December 6, 2024 @ 11:30 am - 12:45 pm EST

A woman stands in a vast field, arms outstretched, embracing the open space and the beauty of nature around her.

Friday, December 6, 2024, 11:30 AM - 12:45 PM ET  //  8:30 - 9:45 AM PT

Joy is a transformative force with diverse meanings. Joy can be innate, born of grace when one feels in harmony with nature, community, faith, culture, laws, policy, or even the economy. It is what injustice takes from us and what we regain when healing and repair occur. Joy is a core piece of what we seek when working for justice. It expresses the goal that sustains the work for a better world. The primary objective of most environmental and climate initiatives is to alleviate suffering and enhance well-being. Torres wants to explore and celebrate how environmental justice achieves these goals. The aim is to assist the field of environmental and climate justice in discovering and enhancing practices that reduce harm, promote well-being, and enable our legal and political systems to be healthy places of engagement.

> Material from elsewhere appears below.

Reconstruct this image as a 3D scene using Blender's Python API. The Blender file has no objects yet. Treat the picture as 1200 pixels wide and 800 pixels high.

Gerald Torres (Professor of Environmental Justice at the Yale School of the Environment) is the former President of the Association of American Law Schools and has taught at Stanford and Harvard Law Schools. Professor Torres served as Counsel to the Attorney General on environmental matters and Indian affairs at the U.S. Department of Justice. Professor Torres served on the Board of the Environmental Law Institute and the EPA’s National Environmental Justice Advisory Council and was the founding chairman of the Advancement Project. He is board chair of Earth Day and a trustee of the Natural Resources Defense Council. He was a consultant to the United Nations on environmental matters. Torres is a life member of the American Law Institute and the Council on Foreign Relations.

Torres has done groundbreaking work in agricultural law and policy, especially on the environmental regulation of food and fiber production. He has written about water resource management. While continuing to focus on the role of social movements in producing durable legal change, he is finishing a book on environmental justice. An internationally known scholar of Indian law, Torres has recently focused on cooperative resource management and the changing legal landscape within American colonies.

This Antioch Works for Democracy webinar is in partnership with and celebration of 50 years of Environmental Studies at Antioch University as part of its Fall 2024 Environmental Justice and Democracy Colloquium Series.